Here’s The One Strategy That May Work When “There’s Plenty To Be Bearish About”

Earlier today, former FX trader Richard Breslow explained that traders are suffering from a lack of confidence. Here’s what he said:

Watching things trade on Friday afternoon baldly made the point that traders have lost confidence in their ability to interpret what’s plainly market-moving news. Far from hoping to be the first to trade, they need someone else to commit and help create the narrative.

In short: markets have lost the narrative.

And traders will be forgiven, because let’s face it: the narrative died on Friday after suffering a stroke last Tuesday.

As it turns out, just about the best thing you can do now in terms of strategy is sell what worked last month and buy what didn’t.
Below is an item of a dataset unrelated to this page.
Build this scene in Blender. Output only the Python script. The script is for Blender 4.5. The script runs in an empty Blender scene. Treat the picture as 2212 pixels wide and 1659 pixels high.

Here’s more from SocGen (do note the similarities in the first paragraph to what we said earlier about running out of ways to paraphrase ourselves).

Via SocGen

Equities experienced a bit of a speed bump last week when the S&P 500 fell by more than 1% for the first time since September. The language accompanying this “steep sell-off” was really quite over-the-top, but given that the S&P 500 has declined by 1% or more on just seven occasions over the past year (versus an average of 25 per year historically), perhaps there was a pent-up desire to open the bear’s dictionary, particularly with commentators now having long exhausted the thesaurus for variations on the word “complacent”.

There is plenty to be bearish about. Equity valuations are tortuously high, with median valuations in the US and Europe near or at record highs, particularly once debt is included (i.e. on a EV/EBITDA basis). We estimate the US to be 25-30% over-valued if we compare today’s EV/EBITDA of 13 times to the 20-year average of 10 times.
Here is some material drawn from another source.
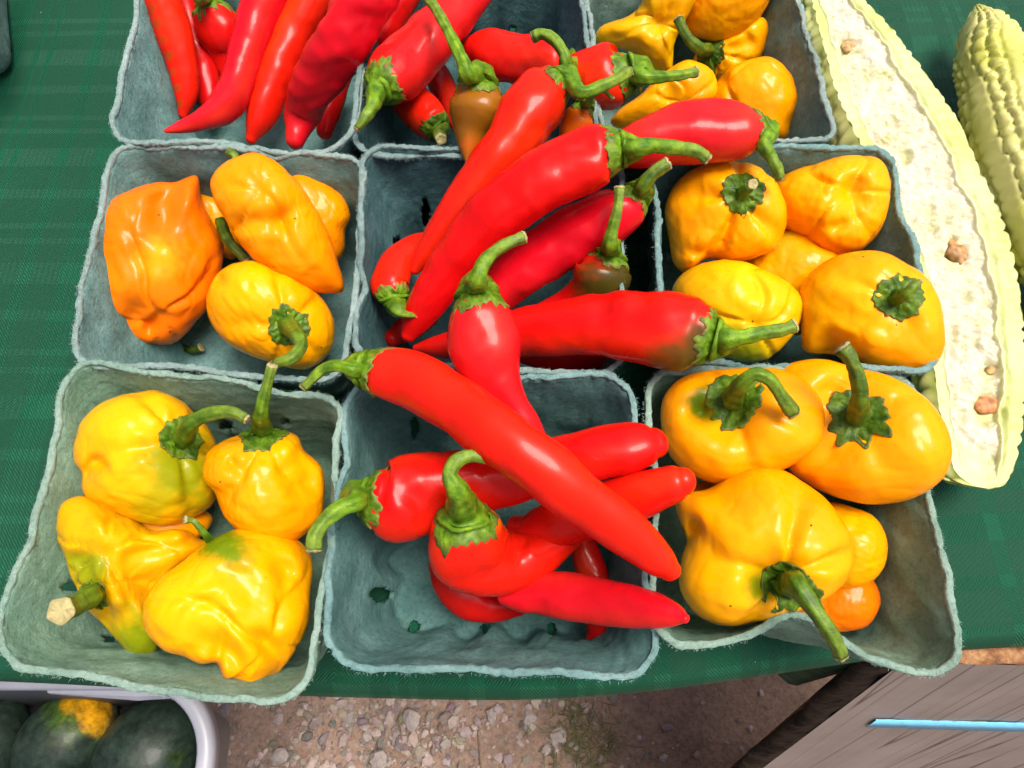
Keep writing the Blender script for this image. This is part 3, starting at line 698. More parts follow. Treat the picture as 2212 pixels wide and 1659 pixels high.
    for h in holes:                              # torn lips round the drain holes
        e_ = np.sqrt(((px - h[0]) / h[2]) ** 2 + ((py - h[1]) / h[3]) ** 2)
        V[:, 2] += .0016 * np.exp(-((e_ - 1.15) / .28) ** 2) * np.clip(.4 + sn(V, 160, seed + 21), 0, 1.4)
    hn = sn(V, 230, seed + 6) * .22
    for i in range(M - 1):
        for j in range(K):
            q = (i * K + j, (i + 1) * K + j, (i + 1) * K + (j + 1) % K, i * K + (j + 1) % K)
            x, y = px[q[0]] * .5 + px[q[2]] * .5, py[q[0]] * .5 + py[q[2]] * .5
            if any(((x - h[0]) / h[2]) ** 2 + ((y - h[1]) / h[3]) ** 2 < 1 + hn[q[0]] for h in holes) and i > 3: continue
            F_.append(q)
    F_.append(tuple((M - 1) * K + j for j in range(K)))
    base = np.array([*cen, 0])
    o = thing('pulp_basket', label, 'basket', base, 'moulded pulp baskets')
    bo = mesh('body', V, F_, mat, o, base, solid=.0020); bo.modifiers['solid'].offset = 1
    # the rim: a thicker lip with a torn, fuzzy edge
    rng = np.random.RandomState(seed + 9); top = V[:K]; rd_ = rad[:K]
    tn = np.roll(top, -1, 0) - np.roll(top, 1, 0); tn /= np.linalg.norm(tn, axis=1)[:, None]
    nrm2 = np.c_[tn[:, 1], -tn[:, 0], np.zeros(K)]
    ang = np.linspace(0, 2 * math.pi, 12, endpoint=False); RV = []
    th_ = 1 + .12 * sn(top, 40, seed + 12, 10) + .10 * sn(top, 260, seed + 13, 10)
    for i in range(K):
        for a in ang:
            RV.append(top[i] + nrm2[i] * (.0010 + .00125 * th_[i] * np.sign(math.cos(a)) * abs(math.cos(a)) ** .5) + np.array([0, 0, .0011 * np.sign(math.sin(a)) * abs(math.sin(a)) ** .6 * th_[i] + .0002]))
    RV = np.array(RV); RV += (.0003 * sn(RV, 330, seed + 14, 12) + .0002 * sn(RV, 700, seed + 15, 12))[:, None] * np.array([.7, .7, .7])
    RF = [(i * 12 + k, ((i + 1) % K) * 12 + k, ((i + 1) % K) * 12 + (k + 1) % 12, i * 12 + (k + 1) % 12) for i in range(K) for k in range(12)]
    RV = RV.tolist()
    for _ in range(1500):                         # loose paper fibres
        i = rng.randint(K); a = rng.uniform(-.4, 2.2); u = rng.rand()
        p = top[i] * (1 - u) + top[(i + 1) % K] * u + nrm2[i] * (.0010 + .0016 * math.cos(a)) + np.array([0, 0, .0011 * math.sin(a)])
        d_ = nrm2[i] * math.cos(a) + np.array([0, 0, math.sin(a)]) + tn[i] * rng.normal(0, .8) + rng.normal(0, .3, 3); d_ /= np.linalg.norm(d_)
        ln = rng.uniform(.0004, .0016); sdv = np.cross(d_, rng.normal(size=3)); sdv /= np.linalg.norm(sdv); n0 = len(RV)
        RV += [(p + sdv * .00012).tolist(), (p - sdv * .00012).tolist(), (p + d_ * ln).tolist()]; RF.append((n0, n0 + 1, n0 + 2))
    mesh('rim', RV, RF, PR[PB.index(mat)], o, base)
    return o
basket('pale pulp basket at the back left full of long red chilies', (240, 300), (757, 328), (815, -150), (335, -150), PB[3], seed=11)
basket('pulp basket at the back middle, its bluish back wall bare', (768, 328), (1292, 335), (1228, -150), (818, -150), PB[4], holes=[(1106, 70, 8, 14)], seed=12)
basket('grey pulp basket at the back right with five yellow peppers', (1312, 312), (1800, 304), (1688, -130), (1250, -140), PB[0], seed=13, rho=.12)
basket('grey pulp basket with orange habaneros at the middle left', (148, 786), (738, 818), (784, 346), (252, 310), PB[3], holes=[(698, 758, 14, 15)], seed=14)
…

Expensive valuations coupled with no meaningful pick-up so far in US EPS momentum (quite the contrary for US smallcaps in fact) — and the market is struggling to make headway.

This directional doubt is also visible across our factor indices, with this year’s lack of performance dispersion across styles a complete contrast with last year’s volatility. Indeed the only strategy to stand out this year is short-term (1 month) price reversal, which involves selling last month’s winner and buying the losers.